Because I have known such love and closeness with a man, subsequently my understanding of God and my appreciation for him are much deeper. A relationship based on law, rules, willful humility, and formality is death. I have learned to approach God just as I approach my husband with love, joy, and delight.
Debi rejects the idea of basing a relationship on things like laws or rules, but she spends her entire book telling women that they need to submit to, obey, and serve their husbands. Her characterization of her relationship with Mike as being full of love, joy, and delight erases the fact that her relationship is based on a hierarchy of man and helper, master and servant. What she is saying here is that she has found a way to have joy and delight in living a marriage relationship based on obedience and service, and that our relationship with God should be the same.
Debi finishes this section by attempting to speak to women whose pasts and marriages are less than perfect:
Now, I know what some of you are thinking. You think it is too late for you. You are struggling on your second or third marriage to an unbelieving porn addict, or are suffering through emotional scars from your godless youth.
She goes on to explain that Jesus always gives people second changes and that it’s never too late to start again. This is really standard evangelical fare, the argument that you’re never too far gone to turn your life over to Jesus and get a new start.
But what I want to point out here, briefly, is what these sentences reveal about how she categorizes people. Namely, women who don’t think they can have the joyful and cheery relationship (she thinks) she describes must be either married to sinful and unbelieving men, i.e. porn addicts, or suffering emotional scars that a godless youth must leave. But this also reveals something about the women she is targeting with her book, namely those who are married to non-Christian men who are not responsive to their wives’ needs or wants (anyone who would describe their husband as a “porn addict” clearly feels something is broken or troubled in the relationship) and women who, for whatever reason, now regret things they did in their “godless” past.
And now comes the part where I pull this all together.

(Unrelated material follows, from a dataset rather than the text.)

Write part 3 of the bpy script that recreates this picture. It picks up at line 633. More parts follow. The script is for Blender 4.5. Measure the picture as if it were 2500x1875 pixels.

I would simply finish by explaining why I chose the title I did for this post. Debi’s fleeting attempt at egalitarian language aside, this passage illustrates her belief that, as her husband’s playmate, she exists to meet Mike’s needs and fulfill his wants. Understood against this, background, it becomes clear why she believes she must clean up after him and ignore the things he does that bother her. She exists for him, not him for her. But I would ask, does this sort of wifely pattern actually prove helpful to a husband? After all, the patterns she suggests won’t help a husband grow as a person. Instead, they enable a husband to act like a child without having any consequences for doing so. In fact, I would venture to say that I am a better helper to my husband by being an outspoken and equal partner than a woman following Debi’s instructions will ever be by being a silent and long-suffering servant to her husband.